Adapting certified certain uncertainty (CCU) robust model from Towards neural networks that provably know when they don't know
A natural extension which makes use of a mathematical machinery similar to Gaussian Mixture Models (GMM) is the radial basis function (RBF) neural networks where we will build from Alessio Russo
Goal is to integrate RBF layer with Robust model sharing RBF and GMM computation for efficiency.
The CCU is able to reduce confidence far from the expected input distance from a Multi-layer-perceptron (MLP). We will illustrate this
using SKlearns two moons data set for a non-linear decision boundary.
Where we can see on the left the base MLP has high confidence in the feature space far from the decision boundary.
RBFNNs also mirror the high confidence far from the decision boundary, but use their radial basis functions to determine
how to define decision boundaries. 
The RBFNNs do not learn to map the density in the same way as the GMMs. They place their centers based on where optimizes learning decision boundaries. The following plot will show the centers of the RBF and GMMs as well as their learned kernels.

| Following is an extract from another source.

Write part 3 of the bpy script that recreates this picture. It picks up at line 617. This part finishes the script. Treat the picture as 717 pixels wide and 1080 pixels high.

To illustrate this further I will show the learning process of the RBF kernels and GMM likelihood both with 10 centers on our two moons data set.
Where from the above we can see that the RBF kernels do not have the stability seen from the EM algorithm. This comes the two competing optimizations.
Fixing the centers,based on the GMM centers, and learning the RBF looks like the below.

Implement beyond spherical variance for clusters and modify distance metrics.